In the listing below, find the line containing "Recreate this scene" and the line containing "SC.camera = cam". Repeat exactly those two lines and every line between them, nothing more.

== GIVEN RECORDS

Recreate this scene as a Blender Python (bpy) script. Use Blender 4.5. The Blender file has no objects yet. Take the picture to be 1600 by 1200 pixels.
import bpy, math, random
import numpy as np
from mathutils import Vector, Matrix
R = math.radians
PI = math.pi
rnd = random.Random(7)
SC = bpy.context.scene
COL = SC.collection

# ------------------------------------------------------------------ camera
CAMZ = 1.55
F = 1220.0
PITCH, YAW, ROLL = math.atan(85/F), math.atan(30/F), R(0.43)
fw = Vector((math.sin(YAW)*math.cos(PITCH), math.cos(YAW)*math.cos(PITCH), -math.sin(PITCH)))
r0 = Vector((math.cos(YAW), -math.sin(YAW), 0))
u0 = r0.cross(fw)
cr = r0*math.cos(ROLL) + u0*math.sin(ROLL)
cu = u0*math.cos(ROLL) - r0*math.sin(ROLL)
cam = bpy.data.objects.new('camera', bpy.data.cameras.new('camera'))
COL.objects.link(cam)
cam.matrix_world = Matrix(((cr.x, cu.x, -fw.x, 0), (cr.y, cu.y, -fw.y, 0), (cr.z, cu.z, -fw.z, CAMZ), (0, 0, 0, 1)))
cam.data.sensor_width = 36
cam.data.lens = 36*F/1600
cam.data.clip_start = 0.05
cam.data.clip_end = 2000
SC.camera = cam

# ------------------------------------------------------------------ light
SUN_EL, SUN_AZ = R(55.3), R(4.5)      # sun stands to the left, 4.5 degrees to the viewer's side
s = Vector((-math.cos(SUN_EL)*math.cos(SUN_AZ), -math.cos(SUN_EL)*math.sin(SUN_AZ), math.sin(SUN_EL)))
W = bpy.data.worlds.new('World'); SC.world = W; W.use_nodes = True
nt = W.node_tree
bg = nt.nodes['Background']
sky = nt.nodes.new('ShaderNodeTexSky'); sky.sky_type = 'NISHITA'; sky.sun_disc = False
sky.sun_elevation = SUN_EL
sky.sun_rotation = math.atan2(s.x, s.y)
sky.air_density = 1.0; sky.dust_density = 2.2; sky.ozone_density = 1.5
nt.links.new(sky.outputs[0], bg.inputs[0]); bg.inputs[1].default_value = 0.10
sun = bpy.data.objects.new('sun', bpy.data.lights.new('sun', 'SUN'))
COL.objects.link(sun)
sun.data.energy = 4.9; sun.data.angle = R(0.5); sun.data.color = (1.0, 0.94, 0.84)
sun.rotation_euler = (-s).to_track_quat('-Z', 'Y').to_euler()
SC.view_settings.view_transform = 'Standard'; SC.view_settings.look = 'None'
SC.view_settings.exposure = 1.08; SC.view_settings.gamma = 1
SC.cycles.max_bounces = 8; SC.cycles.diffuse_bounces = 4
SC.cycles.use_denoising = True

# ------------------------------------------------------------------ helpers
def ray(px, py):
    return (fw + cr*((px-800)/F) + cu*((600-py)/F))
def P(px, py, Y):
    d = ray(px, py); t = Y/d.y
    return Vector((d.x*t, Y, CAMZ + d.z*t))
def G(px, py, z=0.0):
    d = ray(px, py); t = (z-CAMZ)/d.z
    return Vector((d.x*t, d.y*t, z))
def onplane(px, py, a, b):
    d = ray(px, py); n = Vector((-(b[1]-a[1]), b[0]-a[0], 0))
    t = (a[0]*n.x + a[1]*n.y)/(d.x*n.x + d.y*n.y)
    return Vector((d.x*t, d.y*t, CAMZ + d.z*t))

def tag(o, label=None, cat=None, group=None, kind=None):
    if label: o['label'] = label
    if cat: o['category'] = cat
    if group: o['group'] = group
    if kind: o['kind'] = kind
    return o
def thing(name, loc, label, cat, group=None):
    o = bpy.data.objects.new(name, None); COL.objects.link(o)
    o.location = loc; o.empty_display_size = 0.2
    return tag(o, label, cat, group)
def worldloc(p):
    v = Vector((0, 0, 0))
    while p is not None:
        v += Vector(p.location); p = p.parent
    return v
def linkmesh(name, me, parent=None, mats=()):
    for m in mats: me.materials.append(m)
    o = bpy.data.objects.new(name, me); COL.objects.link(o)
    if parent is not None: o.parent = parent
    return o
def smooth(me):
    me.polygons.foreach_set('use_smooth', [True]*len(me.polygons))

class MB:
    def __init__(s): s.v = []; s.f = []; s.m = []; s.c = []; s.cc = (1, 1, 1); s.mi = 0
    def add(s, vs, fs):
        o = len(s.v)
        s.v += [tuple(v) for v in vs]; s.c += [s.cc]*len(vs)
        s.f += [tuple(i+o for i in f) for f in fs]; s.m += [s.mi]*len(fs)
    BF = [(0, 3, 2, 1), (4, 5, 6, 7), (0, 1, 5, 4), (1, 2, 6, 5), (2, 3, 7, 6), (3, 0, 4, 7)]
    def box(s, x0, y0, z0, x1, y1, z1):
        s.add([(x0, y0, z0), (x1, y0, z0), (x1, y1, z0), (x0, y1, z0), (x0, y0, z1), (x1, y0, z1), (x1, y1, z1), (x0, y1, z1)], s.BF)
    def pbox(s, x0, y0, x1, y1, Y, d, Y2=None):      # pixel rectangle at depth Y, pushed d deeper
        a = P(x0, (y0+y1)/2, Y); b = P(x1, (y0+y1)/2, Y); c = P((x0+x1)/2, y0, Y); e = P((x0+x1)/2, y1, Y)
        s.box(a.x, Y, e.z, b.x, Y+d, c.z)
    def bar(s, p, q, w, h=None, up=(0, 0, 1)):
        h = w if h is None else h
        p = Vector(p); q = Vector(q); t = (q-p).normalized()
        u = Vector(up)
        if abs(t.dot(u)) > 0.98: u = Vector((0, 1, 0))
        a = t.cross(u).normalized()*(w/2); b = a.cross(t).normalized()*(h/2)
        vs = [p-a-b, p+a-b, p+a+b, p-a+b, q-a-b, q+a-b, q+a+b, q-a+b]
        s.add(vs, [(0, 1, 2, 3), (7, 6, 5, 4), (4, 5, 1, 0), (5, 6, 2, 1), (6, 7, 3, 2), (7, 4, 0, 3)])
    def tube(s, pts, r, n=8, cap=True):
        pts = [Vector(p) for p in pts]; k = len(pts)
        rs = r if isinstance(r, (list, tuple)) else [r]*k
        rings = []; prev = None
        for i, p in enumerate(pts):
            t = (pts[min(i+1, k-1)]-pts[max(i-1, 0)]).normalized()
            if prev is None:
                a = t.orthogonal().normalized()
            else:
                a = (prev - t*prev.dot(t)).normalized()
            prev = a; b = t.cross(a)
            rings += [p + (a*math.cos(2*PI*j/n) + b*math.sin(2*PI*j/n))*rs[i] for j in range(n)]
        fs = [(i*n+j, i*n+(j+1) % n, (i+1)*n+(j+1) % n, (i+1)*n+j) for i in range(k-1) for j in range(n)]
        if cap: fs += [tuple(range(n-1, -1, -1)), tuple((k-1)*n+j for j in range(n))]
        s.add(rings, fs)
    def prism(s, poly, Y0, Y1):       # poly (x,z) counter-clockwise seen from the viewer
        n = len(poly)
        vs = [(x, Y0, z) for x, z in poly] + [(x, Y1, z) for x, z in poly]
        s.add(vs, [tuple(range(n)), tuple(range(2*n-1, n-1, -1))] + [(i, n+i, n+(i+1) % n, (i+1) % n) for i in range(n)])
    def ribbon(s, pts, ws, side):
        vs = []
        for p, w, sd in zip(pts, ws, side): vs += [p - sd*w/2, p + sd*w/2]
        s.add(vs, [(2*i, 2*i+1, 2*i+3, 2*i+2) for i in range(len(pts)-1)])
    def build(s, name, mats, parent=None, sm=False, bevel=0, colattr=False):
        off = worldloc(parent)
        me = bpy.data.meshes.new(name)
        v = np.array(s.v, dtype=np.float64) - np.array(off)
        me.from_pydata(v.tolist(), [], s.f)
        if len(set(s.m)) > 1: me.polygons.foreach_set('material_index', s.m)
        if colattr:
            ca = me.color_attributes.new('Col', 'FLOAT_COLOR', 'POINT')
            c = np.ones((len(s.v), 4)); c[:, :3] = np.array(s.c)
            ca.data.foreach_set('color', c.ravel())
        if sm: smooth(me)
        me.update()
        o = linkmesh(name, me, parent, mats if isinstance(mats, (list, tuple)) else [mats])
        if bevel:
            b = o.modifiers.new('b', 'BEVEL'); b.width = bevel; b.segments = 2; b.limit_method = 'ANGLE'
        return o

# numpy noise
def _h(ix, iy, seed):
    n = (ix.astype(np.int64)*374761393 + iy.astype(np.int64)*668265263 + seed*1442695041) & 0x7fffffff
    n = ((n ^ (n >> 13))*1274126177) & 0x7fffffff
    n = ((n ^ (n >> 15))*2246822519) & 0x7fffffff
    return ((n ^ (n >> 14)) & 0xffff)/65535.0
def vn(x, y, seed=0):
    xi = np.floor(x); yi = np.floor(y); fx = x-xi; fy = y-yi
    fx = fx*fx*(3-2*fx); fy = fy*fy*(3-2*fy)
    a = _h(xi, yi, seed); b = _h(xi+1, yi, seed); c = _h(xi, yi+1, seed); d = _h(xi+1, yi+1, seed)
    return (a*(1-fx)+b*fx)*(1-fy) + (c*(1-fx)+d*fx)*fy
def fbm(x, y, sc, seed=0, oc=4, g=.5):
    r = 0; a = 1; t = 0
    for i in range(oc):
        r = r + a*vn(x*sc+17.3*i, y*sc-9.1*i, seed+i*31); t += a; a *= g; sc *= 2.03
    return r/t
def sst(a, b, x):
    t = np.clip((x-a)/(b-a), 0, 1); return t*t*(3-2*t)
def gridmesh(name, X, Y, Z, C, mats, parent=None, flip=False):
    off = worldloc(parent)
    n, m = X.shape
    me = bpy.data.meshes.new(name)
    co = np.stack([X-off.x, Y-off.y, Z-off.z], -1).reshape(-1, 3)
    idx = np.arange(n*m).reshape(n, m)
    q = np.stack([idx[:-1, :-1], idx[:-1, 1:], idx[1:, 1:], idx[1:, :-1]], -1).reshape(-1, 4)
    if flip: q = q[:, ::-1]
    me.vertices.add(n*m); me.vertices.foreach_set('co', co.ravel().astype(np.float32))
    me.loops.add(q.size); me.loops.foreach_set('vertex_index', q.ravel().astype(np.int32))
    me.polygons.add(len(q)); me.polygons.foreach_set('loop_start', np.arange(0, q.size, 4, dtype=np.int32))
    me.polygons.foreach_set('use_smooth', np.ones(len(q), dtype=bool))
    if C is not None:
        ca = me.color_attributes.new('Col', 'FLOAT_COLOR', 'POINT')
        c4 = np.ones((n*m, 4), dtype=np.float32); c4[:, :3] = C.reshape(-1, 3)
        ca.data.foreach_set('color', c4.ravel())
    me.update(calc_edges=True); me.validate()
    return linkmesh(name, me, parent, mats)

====
== GIVEN RECORDS

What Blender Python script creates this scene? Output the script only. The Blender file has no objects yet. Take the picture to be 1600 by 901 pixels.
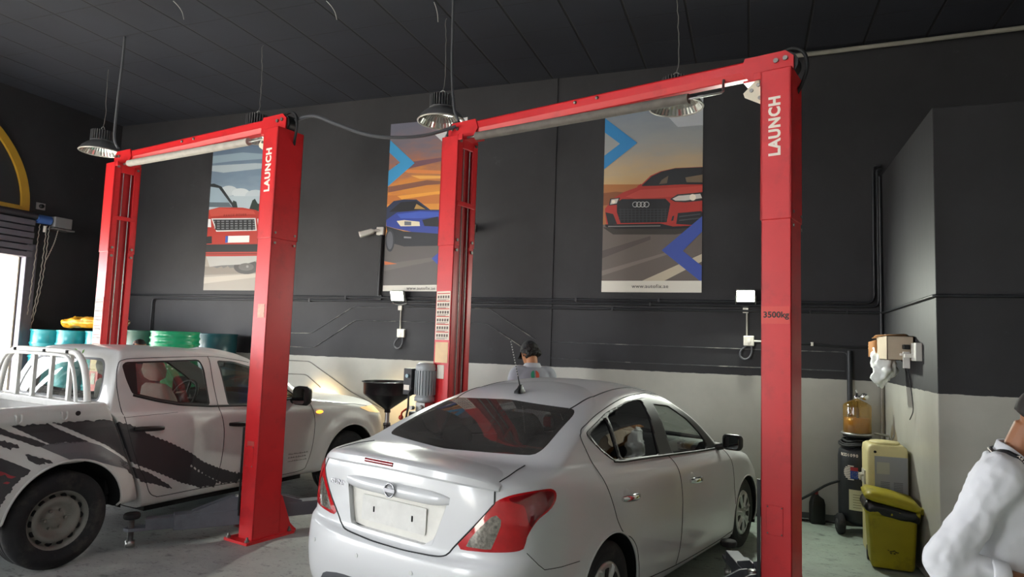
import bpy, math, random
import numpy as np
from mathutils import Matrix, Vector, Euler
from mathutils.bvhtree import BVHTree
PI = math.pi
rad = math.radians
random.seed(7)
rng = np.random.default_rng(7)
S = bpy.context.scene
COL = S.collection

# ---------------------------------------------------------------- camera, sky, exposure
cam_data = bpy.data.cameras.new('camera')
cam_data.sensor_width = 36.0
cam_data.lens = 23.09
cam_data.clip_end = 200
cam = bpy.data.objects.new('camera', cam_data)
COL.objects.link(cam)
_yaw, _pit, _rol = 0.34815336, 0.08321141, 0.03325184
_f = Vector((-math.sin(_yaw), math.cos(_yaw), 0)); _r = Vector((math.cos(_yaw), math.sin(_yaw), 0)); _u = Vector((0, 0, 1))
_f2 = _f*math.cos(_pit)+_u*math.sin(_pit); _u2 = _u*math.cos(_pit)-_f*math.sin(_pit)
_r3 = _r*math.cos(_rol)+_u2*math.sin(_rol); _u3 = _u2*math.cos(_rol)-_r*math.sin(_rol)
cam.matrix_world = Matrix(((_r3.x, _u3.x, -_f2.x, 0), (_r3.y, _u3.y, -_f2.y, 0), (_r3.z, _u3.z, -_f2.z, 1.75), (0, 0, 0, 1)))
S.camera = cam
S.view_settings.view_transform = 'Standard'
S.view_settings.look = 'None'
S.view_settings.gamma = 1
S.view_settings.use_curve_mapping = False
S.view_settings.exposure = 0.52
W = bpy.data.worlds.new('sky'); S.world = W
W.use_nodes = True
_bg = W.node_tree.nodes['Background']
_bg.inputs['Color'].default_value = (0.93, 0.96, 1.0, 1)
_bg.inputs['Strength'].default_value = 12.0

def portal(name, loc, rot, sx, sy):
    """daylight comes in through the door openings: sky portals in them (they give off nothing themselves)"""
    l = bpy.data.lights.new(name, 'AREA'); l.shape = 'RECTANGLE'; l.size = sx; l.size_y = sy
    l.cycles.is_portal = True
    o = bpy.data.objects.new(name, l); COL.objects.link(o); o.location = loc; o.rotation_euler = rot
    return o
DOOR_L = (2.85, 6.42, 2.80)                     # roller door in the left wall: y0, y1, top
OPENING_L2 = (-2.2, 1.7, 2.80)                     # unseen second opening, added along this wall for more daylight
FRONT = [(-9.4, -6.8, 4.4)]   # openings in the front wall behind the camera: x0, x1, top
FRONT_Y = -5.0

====
== GIVEN RECORDS

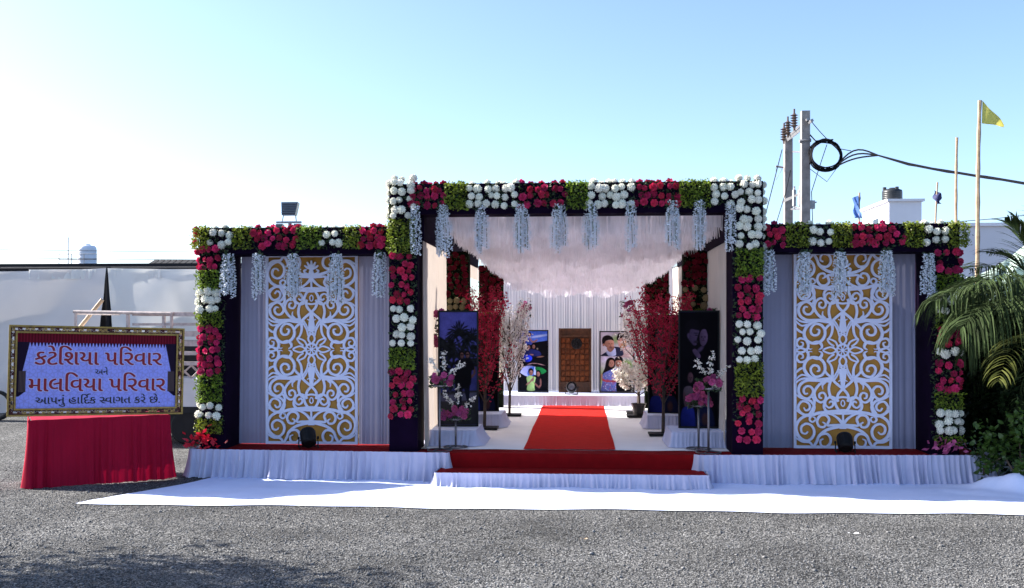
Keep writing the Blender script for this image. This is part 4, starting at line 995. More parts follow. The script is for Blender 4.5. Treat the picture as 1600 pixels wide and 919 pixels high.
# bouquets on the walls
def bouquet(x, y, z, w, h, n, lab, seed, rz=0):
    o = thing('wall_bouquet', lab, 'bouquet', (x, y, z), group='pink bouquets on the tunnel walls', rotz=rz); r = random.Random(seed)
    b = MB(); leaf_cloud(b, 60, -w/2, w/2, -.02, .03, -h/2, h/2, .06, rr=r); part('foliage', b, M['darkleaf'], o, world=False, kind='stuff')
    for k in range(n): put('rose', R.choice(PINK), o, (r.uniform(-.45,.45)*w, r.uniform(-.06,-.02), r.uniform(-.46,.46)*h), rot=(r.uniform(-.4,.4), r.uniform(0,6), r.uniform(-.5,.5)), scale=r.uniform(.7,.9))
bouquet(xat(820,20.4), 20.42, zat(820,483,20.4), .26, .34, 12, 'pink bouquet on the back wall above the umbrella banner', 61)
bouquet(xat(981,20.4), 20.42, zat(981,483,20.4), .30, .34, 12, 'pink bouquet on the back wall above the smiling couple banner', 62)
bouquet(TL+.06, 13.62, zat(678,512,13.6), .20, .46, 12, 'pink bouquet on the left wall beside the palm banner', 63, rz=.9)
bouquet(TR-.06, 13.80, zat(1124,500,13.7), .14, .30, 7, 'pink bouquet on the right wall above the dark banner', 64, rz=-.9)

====

**ANSWER TO THE EXERCISE:**
Recreate this scene as a Blender Python (bpy) script. Use Blender 4.5. The Blender file has no objects yet. Take the picture to be 1600 by 1200 pixels.
import bpy, math, random
import numpy as np
from mathutils import Vector, Matrix
R = math.radians
PI = math.pi
rnd = random.Random(7)
SC = bpy.context.scene
COL = SC.collection

# ------------------------------------------------------------------ camera
CAMZ = 1.55
F = 1220.0
PITCH, YAW, ROLL = math.atan(85/F), math.atan(30/F), R(0.43)
fw = Vector((math.sin(YAW)*math.cos(PITCH), math.cos(YAW)*math.cos(PITCH), -math.sin(PITCH)))
r0 = Vector((math.cos(YAW), -math.sin(YAW), 0))
u0 = r0.cross(fw)
cr = r0*math.cos(ROLL) + u0*math.sin(ROLL)
cu = u0*math.cos(ROLL) - r0*math.sin(ROLL)
cam = bpy.data.objects.new('camera', bpy.data.cameras.new('camera'))
COL.objects.link(cam)
cam.matrix_world = Matrix(((cr.x, cu.x, -fw.x, 0), (cr.y, cu.y, -fw.y, 0), (cr.z, cu.z, -fw.z, CAMZ), (0, 0, 0, 1)))
cam.data.sensor_width = 36
cam.data.lens = 36*F/1600
cam.data.clip_start = 0.05
cam.data.clip_end = 2000
SC.camera = cam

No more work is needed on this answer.